Türk Futbolu, 'Çıkmaz Sokak'..
Galatasaray, Fenerbahçe ve Beşiktaş'la zaman zaman Avrupa'da başarılar yakaladık. Ancak son Sporting Lizbon-Beşiktaş maçı Türk futbolunun sorunlarını bir kez daha ortaya koydu.
Bunun niye şart olduğunu, takımlarımızın eski maçları üzerinden mukayeseli olarak şöyle anlatmaya çalışayım:
Hiç unutmam, 80'li yıllarda Galatasaray, Ali Sami Yen Stadı'nda, yabancı bir takımı farklı yenip tur atlamıştı. O tarihte bu, mucize gibi bir şey! Henüz ortaokul öğrencisi bir çocuğum; yabancı bir takımı ilk defa bu münasebetle izlemiştim. Neuchatel Xamax adında bir İsviçre takımıydı; bizi, kupanın ilk maçında üç sıfır yenmişlerdi de! O güvenle İstanbul'a iddialı gelen Neuchatel Xamax, Ali Sami Yen'den tarihi bir hezimetle ayrılmak zorunda kalmıştı. O yıllardan bu yana, gerek Fenerbahçe gerekse Beşiktaş, yabancılar karşısında başarılı olmuşlardır, ama, nedense, 'istikrarlı' bir üstünlükten bahsedemeyiz. Acaba bunun temel nedeni nedir? Türk takımlarımızın bir sisteminin bir türlü oluşamaması mı?
Sanayi varsa, futbol var!..
Farkındaysanız, günümüzde, Avrupa takımları, özellikle Batı Avrupa'nın ünlü takımları, Türk takımlarına karşı çoğu kez başarılı oluyor;onlara karşı ya çok kolay baş eğiyor ya da paçayı zor kurtarıyoruz. UEFA Şampiyonlar Ligi, bunun şahidi! Beşiktaş'ın grubundaki Sporting Lizbon, Ajax ve Borussia Dortmund, bunların hepsi, sanayileşmesini tamamlamış, ülkelerinin güçlü takımları; bu da, futbolu sanayi disiplini ve düzeni içerisinde oynamalarını ve 'kolektif' bir ekip oyunu geliştirmelerini sağlıyor. Peki, Türkiye'de aynı gelişme yaşanıyor mu? Hiç sanmıyorum. Biz, sanayileşme safhasındaki toplumun kendine mahsus özellikleri içerisinde hareket ediyoruz. Oyuncu bireysel çabasıyla oynuyor. Türk futbolcusu için, sanırım, en önemli ve gerekli şart budur; oyuncuyu, 'kolektif' bir oyuna dahil edebilmek!

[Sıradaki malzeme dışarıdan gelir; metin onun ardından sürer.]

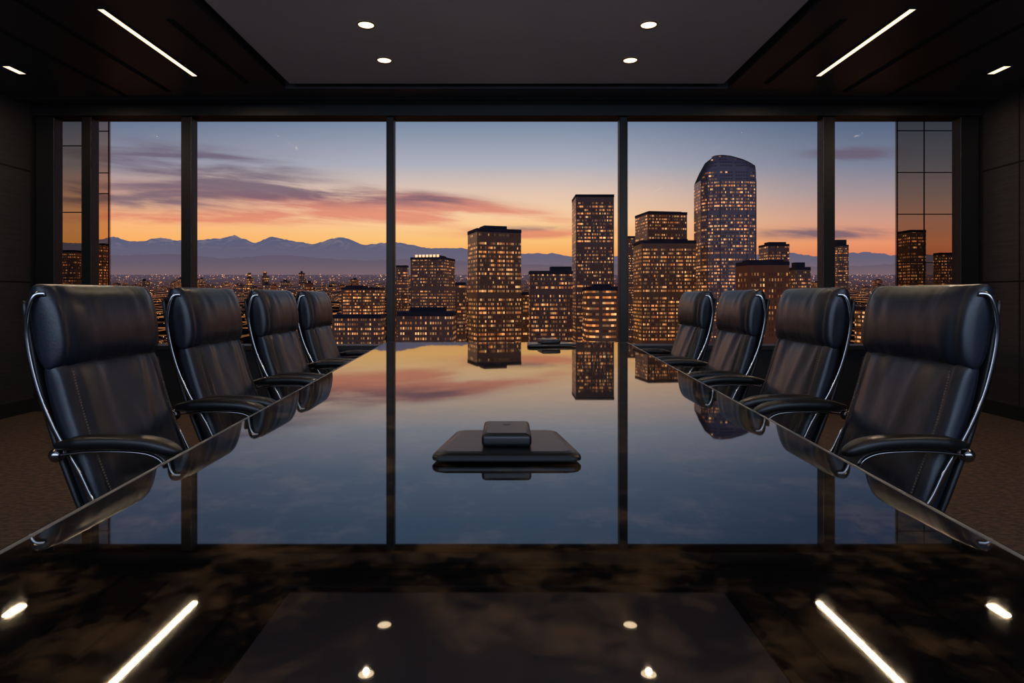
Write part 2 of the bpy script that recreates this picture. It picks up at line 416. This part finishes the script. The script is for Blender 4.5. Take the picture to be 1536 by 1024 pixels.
# ------------------------------------------------------------------ chairs
def backx(z):
    return -.21-(z-.66)*.27-.05*math.sin((z-.45)/.7*math.pi)*0.6
def make_chair():
    P = []
    def add(o): P.append(o); return o
    def wr_back(s, w):
        a = abs(w)
        fan = w*(1.0-.35*s)
        edge = math.exp(-((a-.80)/.045)**2)*-.010
        k = (.2+.8*s*s)*max(0, 1-(a/.80)**6)
        f = .0040*math.sin(fan*11+.8*math.sin(s*5+w*2)) + .0026*math.sin(fan*21+2.1+1.6*math.sin(s*3.4))
        horiz = -.004*math.exp(-((s-.36-.10*w*w)/.03)**2)-.004*math.exp(-((s-.16+.06*w)/.03)**2)
        return k*f*1.3 + edge + horiz*max(0, 1-(a/.8)**4) + .014*(1-w*w)*math.sin(math.pi*s)
    def path(z0, z1, off, n=6):
        return [(backx(z0+(z1-z0)*i/(n-1))-off, z0+(z1-z0)*i/(n-1)) for i in range(n)]
    bm = bmesh.new(); cushion(bm, path(.44, .905, .05), .52, .090, ns=44, nc=120, wr=wr_back, pe=7); add(mk('backrest', bm, M_leather, None, True))
    def wr_head(s, w):
        a = abs(w)
        return .014*math.sin(math.pi*s)*(1-.5*w*w)+.0022*math.sin(w*19+2*s)*s*(1-s)*3 + .0025*math.sin(w*25+1)*math.exp(-s*5)*(1-a**4) - .006*math.exp(-((a-.86)/.04)**2)
    bm = bmesh.new(); cushion(bm, path(.893, 1.148, .045, 5), .53, .124, ns=28, nc=110, wr=wr_head, pe=3.0); add(mk('headrest', bm, M_leather, None, True))
    bm = bmesh.new(); cushion(bm, path(.42, 1.10, .100, 7), .51, .035, ns=24, nc=48, pe=9); add(mk('back_shell', bm, M_leather2, None, True))
    def wr_seat(s, w):
        return .012*math.sin(math.pi*s)*(1-w*w)+.0025*math.sin(w*14+s*3)*(1-abs(w)**4)-.008*math.exp(-((abs(w)-.82)/.05)**2)
    bm = bmesh.new()
    pth = [(.27, .435), (.23, .455), (.1, .455), (-.1, .445), (-.27, .44)]
    cushion(bm, pth, .52, .10, ns=26, nc=72, wr=wr_seat, pe=4); add(mk('seat', bm, M_leather2, None, True))
    bm = bmesh.new(); bbox(bm, -.22, .21, -.23, .23, .365, .40, .015); add(mk('seat_pan', bm, M_plastic))
    for s in (-1, 1):
        bm = bmesh.new()
        for i in range(46):
            z = .50+i*.0085
            c = Vector((backx(z)-.003, s*.221, z))
            bbox(bm, c.x-.003, c.x+.0015, c.y-.0015, c.y+.0015, c.z-.0025, c.z+.0025)
        add(mk('stitching', bm, M_thread))
        y = s*.276
        pts = [(backx(1.1)-.02, s*.265, 1.120), (backx(1.08)-.055, y, 1.105), (backx(1.0)-.085, y, 1.0), (backx(.85)-.085, y, .85), (backx(.7)-.075, y, .72), (backx(.6)-.04, y, .6), (-.20, y, .50), (-.12, y*.98, .415), (0, y*.9, .375)]
        bm = bmesh.new(); sweep(bm, pts, .004, .0075, seg=10, power=3); add(mk('side_frame', bm, M_chrome, None, True))
        ya = s*.312
        bm = bmesh.new(); bmesh.ops.create_uvsphere(bm, u_segments=20, v_segments=12, radius=.021, matrix=Matrix.Translation((backx(.65)-.055, ya, .652)))
        cyl(bm, (backx(.65)-.055, s*.295, .652), .013, .03, 'Y', 16); add(mk('arm_pivot', bm, M_chrome, None, True))
        bx = backx(.65)-.05
        bm = bmesh.new()
        sweep(bm, [(bx, ya, .680), (bx+.08, ya, .690), (bx+.18, ya, .692), (bx+.28, ya, .684), (bx+.36, ya, .658)], .030, .021, seg=20, power=2.8,
              taper=lambda a: (.55+.45*min(1, a*5))*(1 if a < .8 else max(.25, math.sqrt(max(0, 1-((a-.8)/.205)**2)))), n=10)
        add(mk('armrest', bm, M_leather2, None, True))
        bm = bmesh.new()
        sweep(bm, [(bx, ya, .652), (bx+.08, ya, .662), (bx+.18, ya, .664), (bx+.27, ya, .655), (bx+.31, ya*.985, .62), (bx+.30, ya*.96, .55), (bx+.26, ya*.9, .45), (bx+.2, ya*.8, .385)], .009, .0035, seg=10, power=3)
        add(mk('arm_frame', bm, M_chrome, None, True))
    bm = bmesh.new(); cyl(bm, (0, 0, .24), .028, .27); cyl(bm, (0, 0, .15), .04, .14); cyl(bm, (0, 0, .345), .07, .04); add(mk('gas_column', bm, M_chrome, None))
    for i in range(5):
        a = 2*math.pi*i/5+.3; d = Vector((math.cos(a), math.sin(a), 0)); sd = Vector((-d.y, d.x, 0))
        bm = bmesh.new(); sweep(bm, [d*.0+Vector((0, 0, .115)), d*.1+Vector((0, 0, .112)), d*.22+Vector((0, 0, .092)), d*.31+Vector((0, 0, .075))], .026, .016, side=sd, seg=12, power=3, taper=lambda q: 1-.4*q)
        add(mk('base_leg', bm, M_chrome, None, True))
        bm = bmesh.new(); p = d*.30
        for q in (-1, 1):
            mt = Matrix.Translation(p+sd*q*.013+Vector((0, 0, .028))) @ Matrix.Rotation(a, 4, 'Z') @ Matrix.Rotation(math.pi/2, 4, 'X')
            bmesh.ops.create_cone(bm, cap_ends=True, segments=20, radius1=.028, radius2=.028, depth=.018, matrix=mt)
        cyl(bm, p+Vector((0, 0, .06)), .008, .03)
        add(mk('caster', bm, M_plastic, None))
    return P
parts = make_chair()
specs = []
for i, (x, y) in enumerate(((-1.01, 2.12), (-.985, 2.84), (-.965, 3.60), (-.965, 4.36))): specs.append((x, y, (-.02, .01, 0, .02)[i]))
for i, (x, y) in enumerate(((1.04, 2.12), (1.02, 2.87), (1.00, 3.68), (.985, 4.50))): specs.append((x, y, math.pi + (.02, -.01, 0, 0)[i]))
for k, (x, y, rz) in enumerate(specs):
    e = empty('office_chair', (x, y, 0), rz)
    tag(e, 'black leather high-back executive chair with chrome frame at the table', 'chair', 'executive chairs around the conference table')
    for p in parts:
        if k == 0: p.parent = e
        else:
            c = p.copy(); c.parent = e; COL.objects.link(c)

# ------------------------------------------------------------------ the city
def facade(name, base, fh=3.8, bw=3.0, thr=.5, strength=1.0, rough=.3, wz=(.32, .78), wx=(.1, .9), seed=0.0, metal=.0):
    m, t, out = mat_new(name)
    p = t.new('ShaderNodeBsdfPrincipled'); p.inputs['Roughness'].default_value = rough; p.inputs['Metallic'].default_value = metal
    uv = t.new('ShaderNodeUVMap'); sp = t.new('ShaderNodeSeparateXYZ'); t.l.new(uv.outputs[0], sp.inputs[0])
    oi = t.new('ShaderNodeObjectInfo')
    u = t.m('DIVIDE', sp.outputs[0], bw); v = t.m('DIVIDE', sp.outputs[1], fh)
    fu, fv = t.m('FRACT', u), t.m('FRACT', v); iu, iv = t.m('FLOOR', u), t.m('FLOOR', v)
    def between(q, a, b): return t.m('MULTIPLY', t.m('GREATER_THAN', q, a), t.m('LESS_THAN', q, b))
    # a solid pier every sixth bay, a dark mechanical floor every eleventh storey
    pier = t.m('GREATER_THAN', t.m('FRACT', t.m('DIVIDE', t.m('ADD', iu, .5), 6.0)), .165)
    plant = t.m('GREATER_THAN', t.m('FRACT', t.m('DIVIDE', t.m('ADD', iv, .5), 13.0)), .075)
    mask = t.m('MULTIPLY', t.m('MULTIPLY', between(fu, *wx), between(fv, *wz)), t.m('MULTIPLY', pier, plant))
    rs = t.m('ADD', t.m('MULTIPLY', oi.outputs['Random'], 37.0), seed)
    def wn(a, b, c):
        cb = t.new('ShaderNodeCombineXYZ'); t.put(cb.inputs[0], a); t.put(cb.inputs[1], b); t.put(cb.inputs[2], c)
        w = t.new('ShaderNodeTexWhiteNoise', noise_dimensions='3D'); t.l.new(cb.outputs[0], w.inputs[0]); return w.outputs[0]
    r1 = wn(iu, iv, rs); r2 = wn(iv, rs, 3.3); r3 = wn(iv, iu, t.m('ADD', rs, 5.0))
    blk = wn(t.m('FLOOR', t.m('DIVIDE', iu, 6.0)), iv, t.m('ADD', rs, 9.0))
    sc = t.m('ADD', t.m('ADD', t.m('MULTIPLY', r1, .40), t.m('MULTIPLY', r2, .28)), t.m('MULTIPLY', blk, .32))
    lit = t.sstep(sc, thr-.12, thr+.14)
    amt = t.m('MULTIPLY', t.m('MULTIPLY', lit, mask), t.m('MULTIPLY_ADD', t.m('POWER', t.m('MULTIPLY_ADD', r3, .75, t.m('MULTIPLY', blk, .25)), 3.0), 1.7, .11))
    dark = tuple(q*.45 for q in base[:3])+(1,)
    t.put(p.inputs['Base Color'], t.mix(mask, base, dark))
    colr = t.ramp(r1, [(0, (1, .25, .05, 1)), (.5, (1, .36, .10, 1)), (1, (1, .54, .22, 1))])
    t.put(p.inputs['Emission Color'], colr)
    t.put(p.inputs['Emission Strength'], t.m('MULTIPLY', t.m('MAXIMUM', amt, .014), strength))  # unlit walls also carry a faint painted glow
    t.l.new(p.outputs[0], out.inputs[0]); return m
F_dark = facade('dark_glass_facade', rgb(92, 78, 80), 3.2, 1.15, .50, 1.15, wx=(.14, .86), wz=(.3, .8))
F_bronze = facade('bronze_facade', rgb(112, 76, 54), 3.1, 1.15, .43, 1.2, wx=(.16, .84), wz=(.3, .8))
F_grid = facade('stone_grid_facade', rgb(120, 100, 92), 3.2, 1.5, .45, 1.1, wx=(.22, .78), wz=(.3, .75), rough=.6)
F_band = facade('banded_facade', rgb(134, 100, 80), 3.6, 2.2, .33, 1.15, wx=(.03, .97), wz=(.35, .72), rough=.5)
F_blue = facade('grey_glass_facade', rgb(122, 120, 130), 2.9, 1.1, .47, 1.2, wx=(.1, .9), rough=.22, metal=.35, wz=(.3, .8))
F_brick = facade('brick_facade', rgb(156, 94, 66), 3.8, 2.0, .50, 1.05, wx=(.3, .7), wz=(.25, .75), rough=.8)
F_low = facade('low_rise_facade', rgb(112, 86, 76), 3.2, 1.7, .46, 1.3, wx=(.15, .85), wz=(.3, .8), rough=.7)
M_roof = pbr('dark_roof', rgb(70, 62, 70), rough=.8, var=.3, vscale=.1)
M_rim = pbr('metal_roof_rim', rgb(120, 110, 112), rough=.4, metal=.5)
M_crownlight = emis('crown_lighting', (1, .62, .36, 1), 1.3)

def prism(bm, plan, z0, ztop, uvl, top_scale=1.0, voff=0, mi=0, roofmi=1):
    n = len(plan); ztl = ztop if isinstance(ztop, (list, tuple)) else [ztop]*n
    cx = sum(p[0] for p in plan)/n; cy = sum(p[1] for p in plan)/n
    lo = [bm.verts.new((x, y, z0)) for i, (x, y) in enumerate(plan)]
    hi = [bm.verts.new((cx+(x-cx)*top_scale, cy+(y-cy)*top_scale, ztl[i])) for i, (x, y) in enumerate(plan)]
    acc = 0
    for i in range(n):
        j = (i+1) % n; L = math.dist(plan[i], plan[j])
        f = bm.faces.new([lo[i], lo[j], hi[j], hi[i]]); f.material_index = mi
        for lp, uvv in zip(f.loops, ((acc, lo[i].co.z+voff), (acc+L, lo[j].co.z+voff), (acc+L, hi[j].co.z+voff), (acc, hi[i].co.z+voff))): lp[uvl].uv = uvv
        acc += L+(1.0 if L > 3 else 0)
    f = bm.faces.new(hi); f.material_index = roofmi
    f2 = bm.faces.new(lo[::-1]); f2.material_index = roofmi
def rect(w, d, cx=0, cy=0): return [(cx-w/2, cy-d/2), (cx+w/2, cy-d/2), (cx+w/2, cy+d/2), (cx-w/2, cy+d/2)]
def zt(d):
    P = [(0, -78), (500, -76), (900, -62), (1400, -42), (2500, 8), (5000, 160), (6500, 232), (9000, 250)]
    for (a, za), (b, zb) in zip(P, P[1:]):
        if d <= b: return za+(zb-za)*(d-a)/(b-a)
    return P[-1][1]
def span(x0, x1, D, d):
    if (x0+x1)/2 > CX:
        Xr = (x1-CX)/F*D; Xl = (x0-CX)/F*(D+(d if x0 > CX else 0))
    else:
        Xl = (x0-CX)/F*D; Xr = (x1-CX)/F*(D+(d if x1 < CX else 0))
    return Xl, Xr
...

'Onlar gibi olmak' için...
Ama diyeceksiniz ki, antrenörler, ne iş yapıyor? Onlar da anlayabildikleri ve kavrayabildikleri kadarıyla, kendi futbol modellerini uygulamaya çalışıyorlar. Ekiplerinin yapısına göre ya başarılı oluyorlar, ya da başarısız! Başarılı örnek mi istediniz? İşte Sporting Lizbon antrenörü Ruben Amorim, otuz altı yaşında, bir oyun tasarımı ve disiplini olan ve ekibine bunu başarıyla uygulatan modern ve çağdaş bir antrenör. Ekibi, her iki maçı da, yüksek tempo da başından sonuna kadar aynı dirilikte götürdü, saha içinde farklı oyun denemeleri gerçekleştirdiler. İlk maçta duran top farkı yarattılar. Kendi sahalarındaki ikinci maçta, üstünlüklerini daha da geliştirip, orta sahadan ayağa pas hücumları denediler, yine orta sahadan uzun toplarla kenar hücum oyuncularını atağa kaldırdılar. Bireysel ve takım becerisi isteyen, ceza sahası içinde, dar alan kısa paslaşmalarını başarıyla uyguladılar.
Neticesinde iki maçta toplam sekiz gol ürettiler. Peki ya biz! İki maçta da rakibimize hiçbir varlık gösteremedik. İyi de, neden? İlk bakışta öyle gibi görünmese de, altta yatan sebep yine aynı sanayi temposunda oynanan hiçbir maçı, başından sonuna aynı dirilikte götüremedik. Kolektif bir oyun oynamadık, bireysel çabalarla idare ettik. Futbolcuların maçta ayakta duramaz hallerine, bir de Beşiktaş antrenörü Sergen Yalçın'ın maç sonu gerçeklikten uzak açıklamaları da eklenince, 'Türk futbolun'un çıkmazını bir kez daha anlamış olduk.